When asked about the situation, Tyler had this to say: “It sucks that whenever we — and I mean guys that look like me — do anything that’s genre-bending or that’s anything, they always put it in a rap or urban category.” He added that the rap nomination felt like “a backhanded compliment… Like, oh, my little cousin wants to play the game, let’s give him the unplugged controller so he can shut up and feel good about it.” 

 

The same thing happened back in 2005, when Kanye West took home Grammys for best rap song, best rap album and best R&B song, but lost the Best New Artist category to Maroon 5. “Everyone was sure — including us — that he would win,” said Maroon 5 guitarist James Valentine in an interview with grammy.com. “So we were genuinely shocked when they called our name.” 

 

How can the Grammys be considered legitimate when even the winning artists seem to recognize that racial bias and a failure to recognize the best music have somehow become ingrained in the system?
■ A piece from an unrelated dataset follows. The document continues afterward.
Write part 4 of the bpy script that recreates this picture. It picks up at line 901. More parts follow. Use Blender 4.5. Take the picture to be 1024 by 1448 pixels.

Even Adele was floored when her record “25” beat out Beyonce’s “Lemonade” for Album of the Year in 2017. “I can’t possibly accept this award,” she said during her acceptance speech. “I’m very humbled and I’m very grateful and gracious. But my artist of my life is Beyoncé. And this album to me, the ‘Lemonade’ album, is just so monumental. Beyoncé, it was so monumental.”

 

Clearly, the Grammys are broken. It’s time for the Recording Academy to look beyond the surface and find music that is really changing the industry and the lesser-known artists who inspire countless people. Instead of prioritizing who sells the most records, the Academy needs to look at the music itself. They need to consider artistry. They need to consider the way a song or album impacts listeners—how it makes people feel. They need to celebrate creativity and originality and modernization. Artists who are constantly innovating must no longer be left in the shadows while those with big names, slick productions, commercial success and tons of radio play are rewarded. The Grammys need to go beyond the surface in order to find the best pieces of work each year, the gold standard of music, in order to put an end to this mollified popularity contest once and for all. 

 

After all, no one finds gold on the surface.